[LISTED ENTRIES]
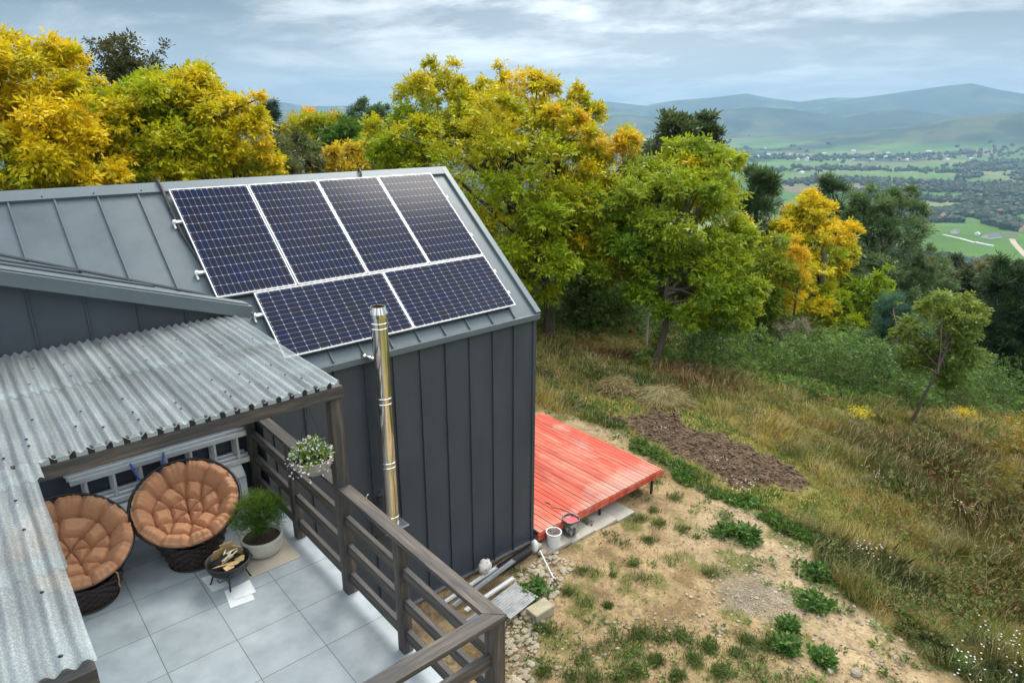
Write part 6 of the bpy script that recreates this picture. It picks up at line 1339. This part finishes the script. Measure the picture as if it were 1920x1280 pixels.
FARH = [(3335.245, 1492.663, -200.0), (3436.165, 1461.413, -200.0), (3506.687, 1403.218, -200.0), (3787.12, 1452.225, -200.0), (3594.143, 1278.919, -200.0), (3718.713, 1228.256, -200.0), (3928.532, 1108.611, -200.0), (4138.501, 1767.788, -200.0), (3449.234, 1915.397, -200.0), (3273.155, 1875.248, -200.0), (3336.838, 1764.209, -200.0), (4116.712, 1567.9, -200.0), (4291.997, 1424.146, -200.0), (3743.974, 1155.22, -200.0), (3586.219, 1867.815, -200.0), (4031.112, 2261.738, -200.0), (3837.223, 1797.115, -200.0), (7916.511, 2918.684, -200.0), (7651.046, 2669.367, -200.0), (9881.663, 3090.486, -200.0), (8370.926, 2560.991, -200.0), (7738.489, 2182.598, -200.0), (6566.371, 1770.312, -200.0), (7503.873, 1987.504, -200.0), (6214.268, 1525.194, -200.0), (7205.793, 2605.36, -200.0), (6343.761, 1949.209, -200.0), (5983.096, 1711.884, -200.0), (8342.641, 2122.633, -200.0), (6394.761, 2523.682, -200.0)]
proto_h = None
FARH = [p for p in FARH if float(H(np.array([p[0]]), np.array([p[1]]))[0]) < -175]
for k, p in enumerate(FARH):
    rr_h = math.hypot(p[0]-CAM.x, p[1]-CAM.y)
    if proto_h is None: proto_h = far_house(p, 26, 16, 9, .3, C_w, R_w, 'x', 'white far houses'); o = proto_h
    else: o = link_copy(proto_h); o.location = (p[0], p[1], float(H(np.array([p[0]]), np.array([p[1]]))[0])); o.rotation_euler = (0, 0, k*.7)
    s = .6+.4*rgv.random(); s *= max(1, rr_h/4200*.7); o.scale = (s, s, s); o['label'] = 'tiny white house among the far trees of the valley'
def strip(name, pts_, w_, mt, label=None, kind='structure', lift=.35):
    P = np.array(pts_); m_ = MB(); Q = []
    for a, b_ in zip(P[:-1], P[1:]):
        for t in np.linspace(0, 1, 9)[:-1]: Q.append(a+(b_-a)*t)
    Q.append(P[-1]); Q = np.array(Q)
    tn = np.gradient(Q, axis=0); tn /= np.hypot(*tn.T)[:, None]; nn = np.stack([-tn[:, 1], tn[:, 0]], -1)*w_/2; Zq = H(Q[:, 0], Q[:, 1])+lift
    vs = [(*(q+s_*n_), z) for q, n_, z in zip(Q, nn, Zq) for s_ in (-1, 1)]
    m_.add(vs, [(2*i, 2*i+1, 2*i+3, 2*i+2) for i in range(len(Q)-1)]); o = m_.build(name, mt, None); return tag(o, label, kind=kind)
M_track = material('pale_track', (.42, .34, .26), .95, var=.15, scale=.05)
strip('road', [(1425.389, 310.445), (1373.258, 293.566), (1317.206, 272.402), (1252.784, 247.869)], 9, M_track)
strip('path', [(1382.437, 405.183), (1361.757, 371.413), (1326.889, 332.862)], 7, material('pale_gravel_track', (.5, .5, .48), .9))
strip('path', [(1319.479, 443.51), (1335.425, 422.623)], 6, M_track)
wl = MB(); Pw = [(1327.813, 338.632), (1317.329, 321.625), (1312.051, 307.228)]
for a, b_ in zip(Pw[:-1], Pw[1:]):
    F = fr((a[0], a[1], -200), (b_[0], b_[1], -200)); L = math.hypot(b_[0]-a[0], b_[1]-a[1]); wl.box((0, -2.5, -1), (L*.94, 2.5, 2.6), F)
tag(wl.build('polytunnel', R_w, None, bevel=.5), 'long low white polytunnel beside the track in the green field', 'polytunnel')

# ---------------------------------------------------------------- the air
hm = bpy.data.materials.new('haze_air'); hm.use_nodes = True; t = hm.node_tree
for n_ in list(t.nodes):
    if n_.type != 'OUTPUT_MATERIAL': t.nodes.remove(n_)
pv = t.nodes.new('ShaderNodeVolumePrincipled'); pv.inputs['Color'].default_value = (.40, .66, .92, 1); pv.inputs['Density'].default_value = HAZE if 'HAZE' in globals() else 0.000115; pv.inputs['Anisotropy'].default_value = .2
t.links.new(pv.outputs[0], t.nodes['Material Output'].inputs['Volume'])
hz_o = MB().box((-15100, -15100, -320), (15100, 15100, 640)).build('haze', hm, None); tag(hz_o, kind='stuff')
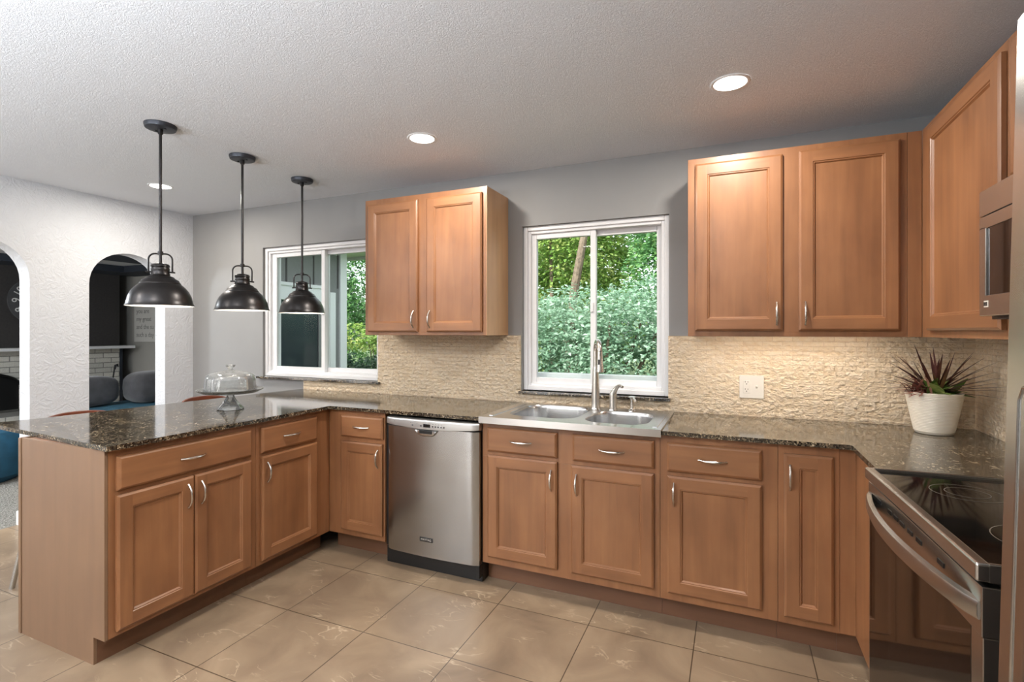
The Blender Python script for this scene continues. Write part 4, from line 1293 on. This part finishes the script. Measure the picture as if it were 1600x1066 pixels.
# sofa
def blob(bm, c, h, e=2.6, n=28, m=16, rot=0.0, tilt=0.0):
    """soft pillow: superellipsoid"""
    f = lambda v, p: math.copysign(abs(v) ** p, v)
    ring = []
    R = Matrix.Rotation(rot, 3, 'Z') @ Matrix.Rotation(tilt, 3, 'Y')
    for j in range(m + 1):
        la = -PI / 2 + PI * j / m; row = []
        for i in range(n):
            lo = 2 * PI * i / n
            v = Vector((h[0] * f(math.cos(la), 2 / e) * f(math.cos(lo), 2 / e), h[1] * f(math.cos(la), 2 / e) * f(math.sin(lo), 2 / e), h[2] * f(math.sin(la), 2 / e)))
            row.append(bm.verts.new(R @ v + Vector(c)))
        ring.append(row)
    for j in range(m):
        for i in range(n): bm.faces.new((ring[j][i], ring[j][(i + 1) % n], ring[j + 1][(i + 1) % n], ring[j + 1][i]))
    bmesh.ops.remove_doubles(bm, verts=bm.verts, dist=1e-4)
    bmesh.ops.recalc_face_normals(bm, faces=bm.faces)
    return bm
sf = thing('sofa', 'low sofa with a teal seat beyond the arch', 'sofa', (-4.6, 0.9, 0))
bm = new(); box(bm, -5.05, -3.75, -0.1, 1.75, 0.05, 0.34, 0.04, 3); obj('sofa_base', bm, M['sofa'], sf)
bm = new(); box(bm, -5.03, -3.72, -0.08, 1.73, 0.345, 0.470, 0.04, 4); s = obj('seat_cushion', bm, M['teal'], sf); s['label'] = 'teal seat cushion'
for sx, sy in ((-5.0, 0), (-3.85, 0), (-5.0, 1.65), (-3.85, 1.65)):
    bm = new(); tube(bm, [(sx, sy, 0), (sx, sy, 0.06)], 0.03, 10); obj('foot', bm, M['black'], sf)
pg = 'charcoal cushions on the sofa'
bm = blob(new(), (-4.76, 0.34, 0.660), (0.17, 0.425, 0.182), 3.8, tilt=0.0); tag(obj('sofa_cushion', bm, M['sofa']), 'long low charcoal cushion lying at the left on the teal sofa', 'cushion', pg)
bm = blob(new(), (-4.55, 1.055, 0.672), (0.21, 0.28, 0.200), 3.2); tag(obj('sofa_cushion', bm, M['sofa']), 'big rounded charcoal cushion in the middle of the teal sofa', 'cushion', pg)
bm = blob(new(), (-4.40, 1.46, 0.657), (0.22, 0.115, 0.185), 2.8); tag(obj('sofa_cushion', bm, M['sofa_light']), 'lighter grey cushion at the right end of the teal sofa, cut by the pillar', 'cushion', pg)
# pouf at the left edge
bm = new(); lathe(bm, [(0, 0.0), (0.40, 0.0), (0.47, 0.06), (0.50, 0.20), (0.48, 0.36), (0.40, 0.45), (0.2, 0.475), (0, 0.48)], (-4.15, -0.86, 0.0), 40)
tag(obj('pouf', bm, M['teal_dark']), 'round deep teal pouf on the grey carpet beyond the left arch', 'pouf')
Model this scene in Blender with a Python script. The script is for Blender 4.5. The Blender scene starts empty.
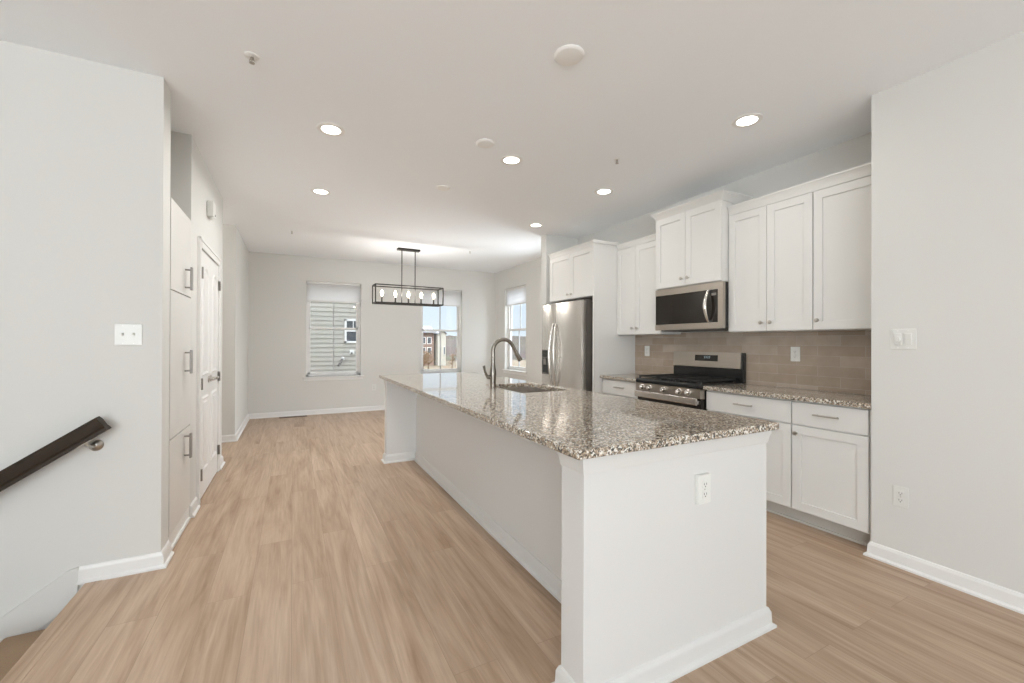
import bpy, bmesh, math, random
from math import radians, sin, cos, pi, sqrt
from mathutils import Vector, Matrix
random.seed(7)
scene = bpy.context.scene
COL = scene.collection

# ---------------------------------------------------------------- camera
FPX, TH, HCAM, ROLL, PIT = 421.65, radians(27.454), 1.2599, .0033, .0033
r0 = Vector((cos(TH), -sin(TH), 0)); d0 = Vector((0, 0, -1)); f0 = Vector((sin(TH), cos(TH), 0))
fwd = cos(PIT) * f0 - sin(PIT) * d0
dn = cos(PIT) * d0 + sin(PIT) * f0
rt = cos(ROLL) * r0 - sin(ROLL) * dn
dn2 = sin(ROLL) * r0 + cos(ROLL) * dn
cam_d = bpy.data.cameras.new('camera')
cam = bpy.data.objects.new('camera', cam_d); COL.objects.link(cam)
m = Matrix.Identity(4)
for i in range(3):
    m[i][0] = rt[i]; m[i][1] = -dn2[i]; m[i][2] = -fwd[i]
m[2][3] = HCAM
cam.matrix_world = m
cam_d.sensor_fit = 'HORIZONTAL'; cam_d.sensor_width = 36.0
cam_d.lens = 36.0 * FPX / 1024.0
cam_d.clip_start = .05; cam_d.clip_end = 600
scene.camera = cam

# ---------------------------------------------------------------- world, sun, daylight, exposure
world = bpy.data.worlds.new('world'); scene.world = world
world.use_nodes = True
wn = world.node_tree; wn.nodes.clear()
wo = wn.nodes.new('ShaderNodeOutputWorld'); wb = wn.nodes.new('ShaderNodeBackground')
tc = wn.nodes.new('ShaderNodeTexCoord'); sx = wn.nodes.new('ShaderNodeSeparateXYZ')
cr = wn.nodes.new('ShaderNodeValToRGB')
e = cr.color_ramp.elements
e[0].position = .0; e[0].color = (.78, .87, .95, 1)
e[1].position = .95; e[1].color = (5.0, 5.25, 5.6, 1)
k = e.new(.16); k.color = (.68, .82, .96, 1)
k = e.new(.45); k.color = (3.5, 3.75, 4.1, 1)
wn.links.new(tc.outputs['Generated'], sx.inputs[0]); wn.links.new(sx.outputs['Z'], cr.inputs[0])
wn.links.new(cr.outputs[0], wb.inputs[0]); wb.inputs[1].default_value = 1.0
wn.links.new(wb.outputs[0], wo.inputs[0])

def lamp(kind, name, loc, energy, color=(1, 1, 1), aim=None, **kw):
    d = bpy.data.lights.new(name, kind); d.energy = energy; d.color = color
    for k, v in kw.items(): setattr(d, k, v)
    o = bpy.data.objects.new(name, d); COL.objects.link(o); o.location = loc
    if aim is not None:
        o.rotation_euler = (Vector(aim) - Vector(loc)).to_track_quat('-Z', 'Y').to_euler()
    return o
lamp('SUN', 'sun', (-10, -20, 25), 2.6, (1, .96, .90), aim=(0, 0, 4), angle=radians(.6))
# daylight entering by the big rear windows of the living area behind the camera
lamp('AREA', 'rear_window_daylight', (-1.4, -5.2, 1.45), 12, (.86, .94, 1), aim=(-.2, 0, 2.2), shape='RECTANGLE', size=3.3, size_y=2.0)
# fill lamp added outside the same windows, tilted up to lift the ceiling
lamp('AREA', 'rear_ceiling_fill', (-1.4, -5.2, 1.0), 235, (.88, .95, 1), aim=(-1.1, -4.2, 2.9), shape='RECTANGLE', size=3.3, size_y=1.2)
# fill lamp added on the left; no side window is built there
lamp('AREA', 'side_window_daylight', (-3.2, -2.2, 1.4), 110, (.86, .94, 1), aim=(-1.4, -1.0, 2.8), shape='RECTANGLE', size=3.0, size_y=1.8)
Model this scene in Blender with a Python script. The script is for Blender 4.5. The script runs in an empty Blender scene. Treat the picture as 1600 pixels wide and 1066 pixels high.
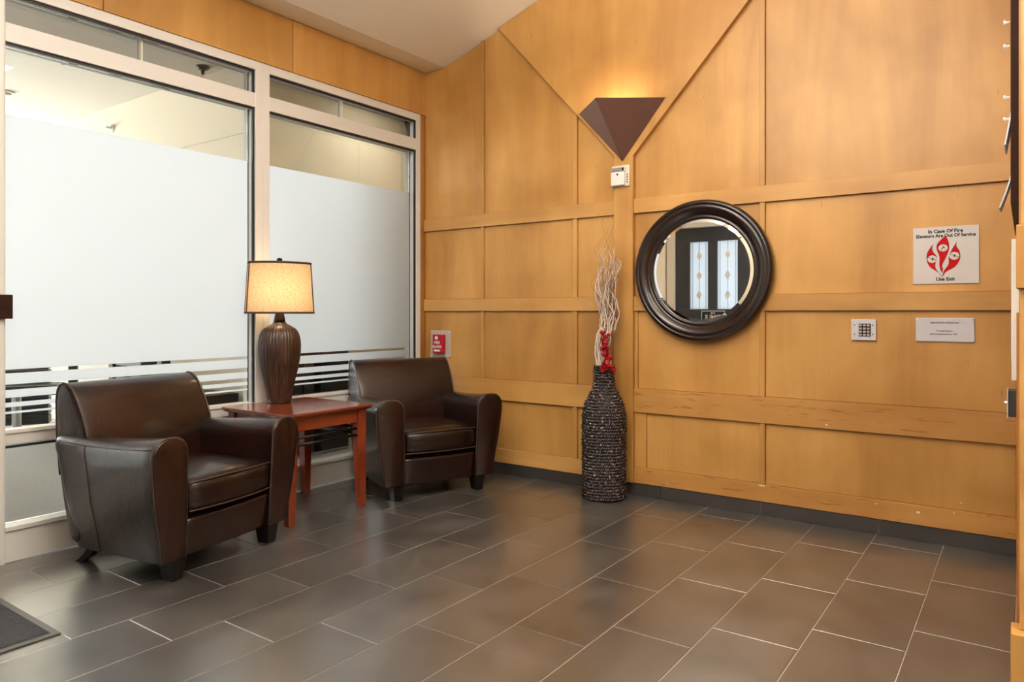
import bpy, bmesh, math, random
from mathutils import Vector, Matrix, noise
random.seed(7)
S = bpy.context.scene
COL = S.collection
R = math.radians

# ------------------------------------------------------------------ camera
CX, CY, CZ = 3.9629, -4.3399, 1.2
cam = bpy.data.cameras.new('camera'); camo = bpy.data.objects.new('camera', cam); COL.objects.link(camo)
camo.location = (CX, CY, CZ); camo.rotation_euler = (R(90), 0, R(35.536))
cam.sensor_width = 36; cam.lens = 1125.66/1600*36; cam.shift_y = -44.5/1600; cam.clip_start = .02
S.camera = camo
# ------------------------------------------------------------------ world, lights, exposure
w = bpy.data.worlds.new('world'); S.world = w; w.use_nodes = True
w.node_tree.nodes['Background'].inputs[0].default_value = (.75, .85, 1, 1)
w.node_tree.nodes['Background'].inputs[1].default_value = .6
def area(name, loc, rot, sx, sy, power, col):
    l = bpy.data.lights.new(name, 'AREA'); l.shape = 'RECTANGLE'; l.size = sx; l.size_y = sy
    l.energy = power; l.color = col
    o = bpy.data.objects.new(name, l); o.location = loc; o.rotation_euler = rot; COL.objects.link(o); return o
# daylight entering the gym through its far windows (emits towards +X)
area('gym_daylight', (-8.3, -2.2, 1.75), (0, R(-90), 0), 2.2, 7.5, 850, (.90, .95, 1))
# daylight through the glazed entry on the left, beyond the frame
area('entry_daylight', (-.35, -3.95, 1.3), (0, R(-90), 0), 2.2, 1.3, 15, (.92, .96, 1))
# daylight behind the leaded double door
area('door_daylight', (1.05, -5.25, 1.6), (R(90), 0, 0), 1.9, 1.6, 8, (.95, .98, 1))
# fill lamp added to brighten the gym nook, without a fixture
area('gym_nook_fill', (-.7, .45, 3.22), (0, 0, 0), .5, .5, 8, (1, .93, .82))
# fill light added high behind the camera for the upper wall and ceiling
area('high_rear_fill', (3.3, -4.83, 3.45), (R(124), 0, 0), 3.4, .8, 125, (1, .97, .94))
FILL_LIGHTS = [(2.3, -2.7), (4.6, -2.2)]  # positions of the added suspended fill lights, out of view
FILL_DOWN = 24; FILL_UP = 75
S.view_settings.view_transform = 'Standard'; S.view_settings.look = 'None'
S.view_settings.exposure = 0.38; S.view_settings.gamma = 1; S.view_settings.use_curve_mapping = False
try:
    S.cycles.use_denoising = True; S.cycles.max_bounces = 12; S.cycles.transparent_max_bounces = 24
    S.cycles.sample_clamp_indirect = 6; S.cycles.caustics_reflective = False; S.cycles.caustics_refractive = False
except Exception: pass

# ------------------------------------------------------------------ materials
def mat(name):
    m = bpy.data.materials.new(name); m.use_nodes = True
    nt = m.node_tree; return m, nt, nt.nodes['Principled BSDF']
def setp(b, col=None, rough=None, metal=None, **k):
    if col is not None: b.inputs['Base Color'].default_value = (*col, 1)
    if rough is not None: b.inputs['Roughness'].default_value = rough
    if metal is not None: b.inputs['Metallic'].default_value = metal
    for a, v in k.items(): b.inputs[a.replace('_', ' ')].default_value = v
def srgb(r, g, b):
    f = lambda c: (c/255/12.92 if c/255 <= .04045 else ((c/255+.055)/1.055)**2.4)
    return (f(r), f(g), f(b))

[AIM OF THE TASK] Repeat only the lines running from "1066 pixels high." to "R = math.radians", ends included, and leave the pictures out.

[WRITTEN SOLUTION]
Model this scene in Blender with a Python script. The script is for Blender 4.5. The script runs in an empty Blender scene. Treat the picture as 1600 pixels wide and 1066 pixels high.
import bpy, bmesh, math, random
from mathutils import Vector, Matrix, noise
random.seed(7)
S = bpy.context.scene
COL = S.collection
R = math.radians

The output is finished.